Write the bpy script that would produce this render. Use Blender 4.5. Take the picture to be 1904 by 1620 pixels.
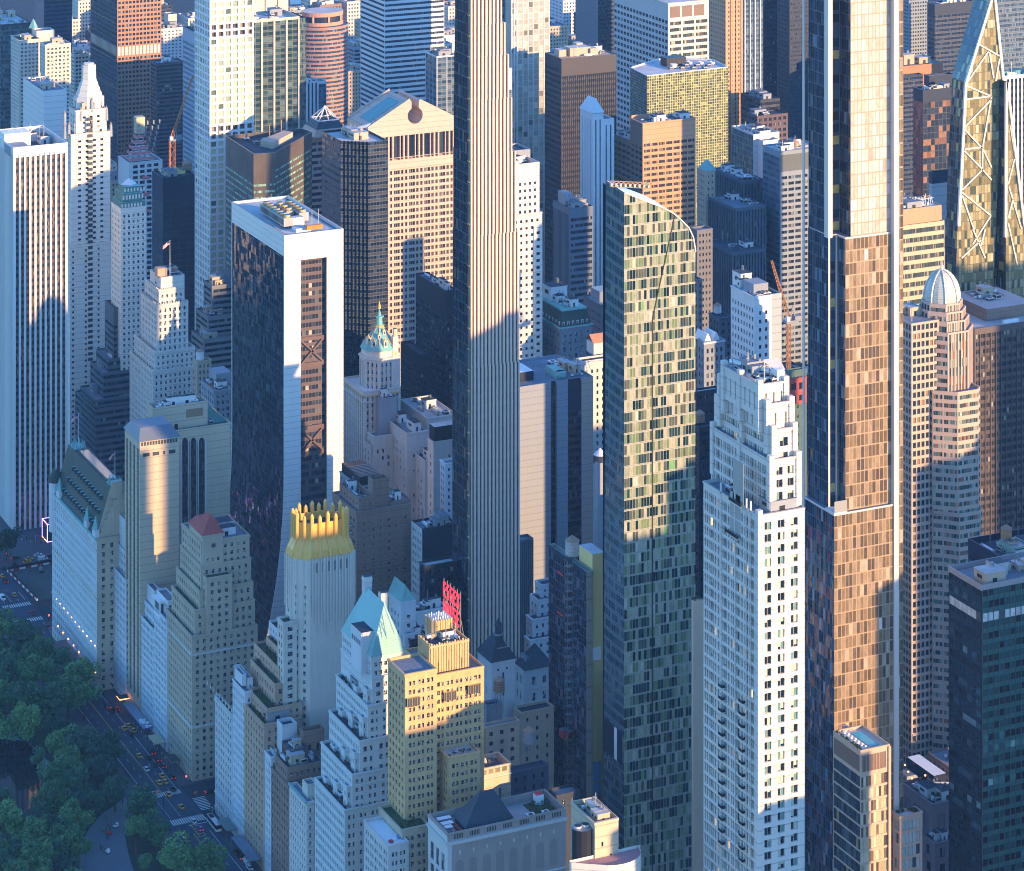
import bpy, math, random
import numpy as np
from mathutils import Vector
R = math.radians
sc = bpy.context.scene
for o in list(bpy.data.objects): bpy.data.objects.remove(o)

# ------------------------------------------------------------------ camera
# World axes follow the street grid: +X south (along the avenues), +Y east (along the streets), +Z up, metres.
F, CX, VH, CAMH, YAW = 5340.0, 952.0, -920.0, 574.0, R(25.4)
cam_d = bpy.data.cameras.new('camera'); cam = bpy.data.objects.new('camera', cam_d)
sc.collection.objects.link(cam); sc.camera = cam
cam.location = (0, 0, CAMH); cam.rotation_euler = (R(90), 0, -YAW)
cam_d.sensor_fit = 'HORIZONTAL'; cam_d.sensor_width = 36
cam_d.lens = 36 * F / 1904.0
cam_d.shift_y = (VH - 810.0) / 1904.0
cam_d.clip_start = 5; cam_d.clip_end = 30000

# ------------------------------------------------------------------ world and sun
SUN_EL, SUN_OFF = R(10.2), R(29.5)          # elevation; degrees south of due west (grid)
w = bpy.data.worlds.new('World'); sc.world = w; w.use_nodes = True
nt = w.node_tree; nt.nodes.clear()
sky = nt.nodes.new('ShaderNodeTexSky'); sky.sky_type = 'NISHITA'; sky.sun_disc = False
sky.sun_elevation = SUN_EL; sky.altitude = 300
sky.air_density = 1.0; sky.dust_density = 0.0; sky.ozone_density = 5.6
bg = nt.nodes.new('ShaderNodeBackground'); bg.inputs[1].default_value = 0.15
wo = nt.nodes.new('ShaderNodeOutputWorld')
nt.links.new(sky.outputs[0], bg.inputs[0]); nt.links.new(bg.outputs[0], wo.inputs[0])
# direction TO the sun
sd = Vector((math.sin(SUN_OFF) * math.cos(SUN_EL), -math.cos(SUN_OFF) * math.cos(SUN_EL), math.sin(SUN_EL)))
sky.sun_rotation = math.atan2(sd.x, sd.y)
sun_d = bpy.data.lights.new('sun', 'SUN'); sun = bpy.data.objects.new('sun', sun_d); sc.collection.objects.link(sun)
sun_d.energy = 2.55; sun_d.angle = R(0.5); sun_d.color = (1.0, 0.62, 0.28)
sun.rotation_euler = sd.to_track_quat('Z', 'Y').to_euler()
sc.view_settings.view_transform = 'Standard'; sc.view_settings.look = 'None'
sc.view_settings.exposure = 2.08; sc.view_settings.gamma = 1.0
sc.cycles.use_denoising = True; sc.cycles.pixel_filter_type = 'BLACKMAN_HARRIS'; sc.cycles.filter_width = 1.05
sc.cycles.max_bounces = 5; sc.cycles.diffuse_bounces = 3; sc.cycles.glossy_bounces = 3
sc.cycles.caustics_reflective = False; sc.cycles.caustics_refractive = False

# ------------------------------------------------------------------ calibration helpers (photo pixel -> metres)
CC, SS = math.cos(YAW), math.sin(YAW)
def SX(u, E):                       # south coordinate of column u at easting E
    k = (u - CX) / F; return E / (CC - k * SS) * (k * CC + SS)
def EY(u, S):                       # easting of column u at south coordinate S
    k = (u - CX) / F; return S / (k * CC + SS) * (CC - k * SS)
def DEP(x, y): return x * SS + y * CC
def ZV(v, x, y): return CAMH - (v - VH) * DEP(x, y) / F
def PZ(u, v, z=0.0):                # point of pixel (u, v) on the level z
    Z = (CAMH - z) * F / (v - VH); k = (u - CX) / F
    return (Z * (k * CC + SS), Z * (CC - k * SS))
def PIX(x, y, z):
    Z = DEP(x, y); return CX + F * (x * CC - y * SS) / Z, VH + F * (CAMH - z) / Z

# ------------------------------------------------------------------ materials
MATS = {}
def nodes(name):
    m = bpy.data.materials.new(name); m.use_nodes = True
    nt = m.node_tree; p = nt.nodes['Principled BSDF']; return m, nt, p
class G:                             # tiny node-graph helper
    def __init__(s, nt): s.nt = nt
    def n(s, t, **k):
        n = s.nt.nodes.new(t)
        for a, b in k.items(): setattr(n, a, b)
        return n
    def l(s, a, b): s.nt.links.new(a, b)
    def m(s, op, a, b=None, c=None):
        n = s.n('ShaderNodeMath', operation=op)
        for i, x in enumerate((a, b, c)):
            if x is None: continue
            if hasattr(x, 'links'): s.l(x, n.inputs[i])
            else: n.inputs[i].default_value = x
        return n.outputs[0]
    def mix(s, f, a, b, bt='MIX'):
        n = s.n('ShaderNodeMix', data_type='RGBA', blend_type=bt)
        for i, x in ((0, f), (6, a), (7, b)):
            if hasattr(x, 'links'): s.l(x, n.inputs[i])
            elif i == 0: n.inputs[0].default_value = x
            else: n.inputs[i].default_value = (*x[:3], 1)
        return n.outputs[2]
def wall(name, col, rough=.8, var=.25, brick=None, course=0, spec=.3):
    """masonry / metal / roofing: base colour with large stains, fine grain and faint weather streaks"""
    if name in MATS: return MATS[name]
    m, nt, p = nodes(name); g = G(nt)
    tc = g.n('ShaderNodeTexCoord'); ob = tc.outputs['Object']
    n1 = g.n('ShaderNodeTexNoise'); n1.inputs['Scale'].default_value = .07; n1.inputs['Detail'].default_value = 5; g.l(ob, n1.inputs['Vector'])
    mp = g.n('ShaderNodeMapping'); mp.inputs['Scale'].default_value = (1.1, 1.1, .06); g.l(ob, mp.inputs[0])
    n2 = g.n('ShaderNodeTexNoise'); n2.inputs['Scale'].default_value = .9; n2.inputs['Detail'].default_value = 3; g.l(mp.outputs[0], n2.inputs['Vector'])
    n3 = g.n('ShaderNodeTexNoise'); n3.inputs['Scale'].default_value = 1.6; n3.inputs['Detail'].default_value = 2; g.l(ob, n3.inputs['Vector'])
    a = g.m('ADD', g.m('MULTIPLY', n1.outputs[0], .45), g.m('ADD', g.m('MULTIPLY', n2.outputs[0], .3), g.m('MULTIPLY', n3.outputs[0], .25)))
    f = g.m('MULTIPLY_ADD', a, 2.4, -.7)
    n = g.n('ShaderNodeClamp'); g.l(f, n.inputs[0])
    var = min(.6, var * 1.35); lo = tuple(c * (1 - var) for c in col); hi = tuple(min(.95, c * (1 + var * .6)) for c in col)
    out = g.mix(n.outputs[0], lo, hi)
    if course:                       # faint horizontal course joints
        sp = g.n('ShaderNodeSeparateXYZ'); g.l(ob, sp.inputs[0])
        j = g.m('LESS_THAN', g.m('FRACT', g.m('DIVIDE', sp.outputs[2], course)), .09)
        out = g.mix(g.m('MULTIPLY', j, .35), out, (0.05, .04, .04))
    if brick:                        # scattered replaced bricks / patches
        n4 = g.n('ShaderNodeTexVoronoi'); n4.inputs['Scale'].default_value = .55; g.l(ob, n4.inputs['Vector'])
        out = g.mix(g.m('MULTIPLY', g.m('GREATER_THAN', n4.outputs['Distance'], .75), .3), out, brick)
    g.l(out, p.inputs['Base Color']); p.inputs['Roughness'].default_value = rough
    p.inputs['Specular IOR Level'].default_value = spec
    MATS[name] = m; return m
def metal(name, col, rough=.4, met=1.0):
    if name in MATS: return MATS[name]
    m = wall(name, col, rough, .15, spec=.5); m.node_tree.nodes['Principled BSDF'].inputs['Metallic'].default_value = met; return m
def glow(name, col, e):
    if name in MATS: return MATS[name]
    m, nt, p = nodes(name); p.inputs['Base Color'].default_value = (*col, 1)
    p.inputs['Emission Color'].default_value = (*col, 1); p.inputs['Emission Strength'].default_value = e
    MATS[name] = m; return m
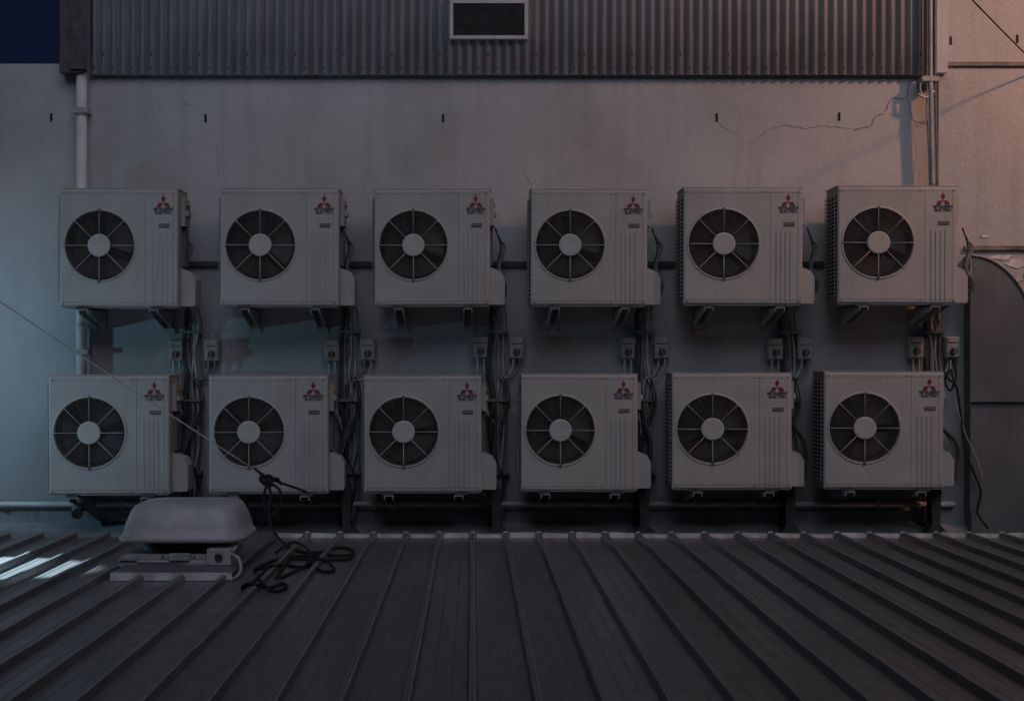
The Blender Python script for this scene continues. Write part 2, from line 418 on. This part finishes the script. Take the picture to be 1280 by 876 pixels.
def bracket():
    b=B(); L=WY-UY-.002
    for x in (.155,.69):
        zb=-.024
        b.box(x,x+.07,-.03,L,zb-.006,zb,'galv')
        for xx in (x,x+.064):
            b.prism([(-.03,zb-.0065),(L,zb-.0065),(L,zb-.13),(L-.05,zb-.13),(.05,zb-.045),(-.03,zb-.03)],xx,xx+.006,'x','galv')
        b.box(x-.01,x+.08,L-.008,L-.0005,zb-.17,zb+.12,'galv')
    return b.mesh('mounting_bracket')
me_br=bracket()
up=[(74,222,236,383,124,307),(275,423,236,382,325,307),(468,613,237,382,519,307),(663,809,237,381,715,306),(854,1003,235,380,909,305),(1047,1197,233,379,1104,304)]
lo=[(61,212,470,618,112,544),(261,410,470,616,312,542),(455,602,470,615,506,542),(651,797,468,613,703,541),(840,990,467,611,896,539),(1030,1180,465,610,1088,538)]
for u,(xa_,xb_,ya_,yb_,fx,fy) in enumerate(up+lo):
    e=empty('air_conditioner',(PX(xa_,UY),UY,PZ(yb_,UY)))
    e.scale=((xb_-xa_)*UY/F/W,1,(yb_-ya_)*UY/F/H)
    e.rotation_euler=(0,math.radians(random.uniform(-.25,.25)),math.radians(random.uniform(-.5,.5)))
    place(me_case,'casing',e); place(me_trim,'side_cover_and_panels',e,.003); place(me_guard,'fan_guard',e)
    f=place(me_fan,'fan',e); f.location=(FC[0],0,FC[1]); f.rotation_euler=(0,random.uniform(0,6.28),0)
    place(me_coil,'coil',e); place(me_logo,'emblem',e)
    t=place(tc,'lettering',e); t.location=(.79,-.002,H-.162); t.rotation_euler=(math.pi/2,0,0)
    place(me_br,'mounting_bracket',e)
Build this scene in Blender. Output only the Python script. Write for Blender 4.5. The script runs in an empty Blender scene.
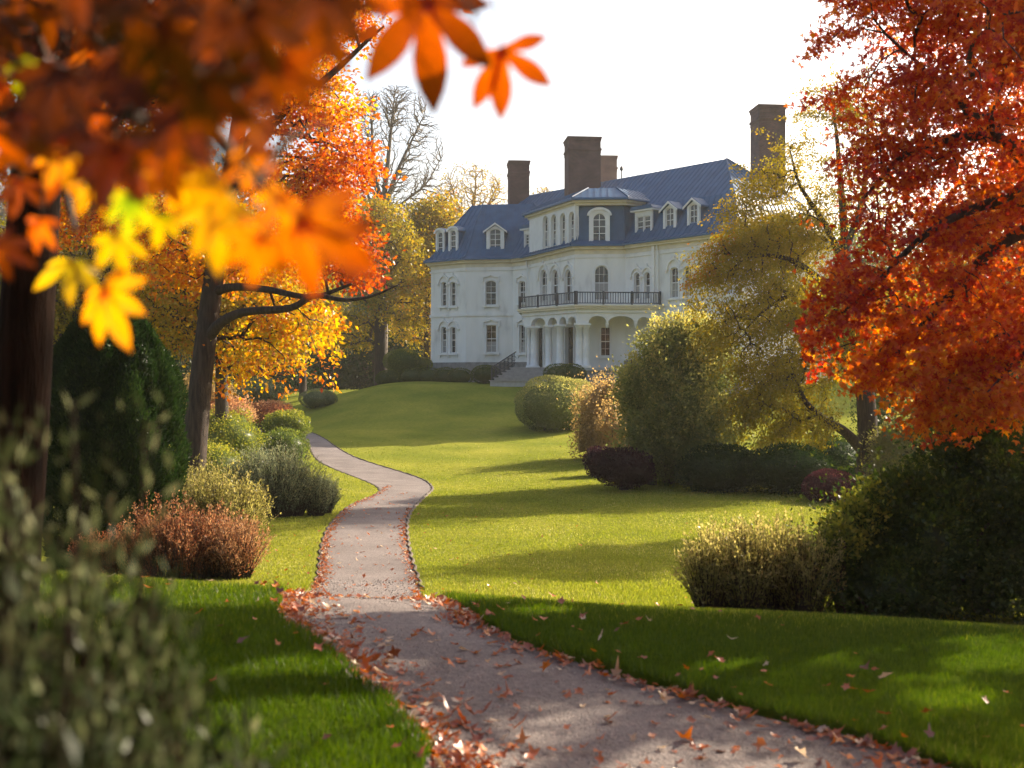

**Work required**. Copy the records above exactly, from the first line through the line containing "cam_d.clip_start = 5; cam_d.clip_end = 30000", and leave out the pictures.

**Result of the task**.
Write the bpy script that would produce this render. Use Blender 4.5. Take the picture to be 1904 by 1620 pixels.
import bpy, math, random
import numpy as np
from mathutils import Vector
R = math.radians
sc = bpy.context.scene
for o in list(bpy.data.objects): bpy.data.objects.remove(o)

# ------------------------------------------------------------------ camera
# World axes follow the street grid: +X south (along the avenues), +Y east (along the streets), +Z up, metres.
F, CX, VH, CAMH, YAW = 5340.0, 952.0, -920.0, 574.0, R(25.4)
cam_d = bpy.data.cameras.new('camera'); cam = bpy.data.objects.new('camera', cam_d)
sc.collection.objects.link(cam); sc.camera = cam
cam.location = (0, 0, CAMH); cam.rotation_euler = (R(90), 0, -YAW)
cam_d.sensor_fit = 'HORIZONTAL'; cam_d.sensor_width = 36
cam_d.lens = 36 * F / 1904.0
cam_d.shift_y = (VH - 810.0) / 1904.0
cam_d.clip_start = 5; cam_d.clip_end = 30000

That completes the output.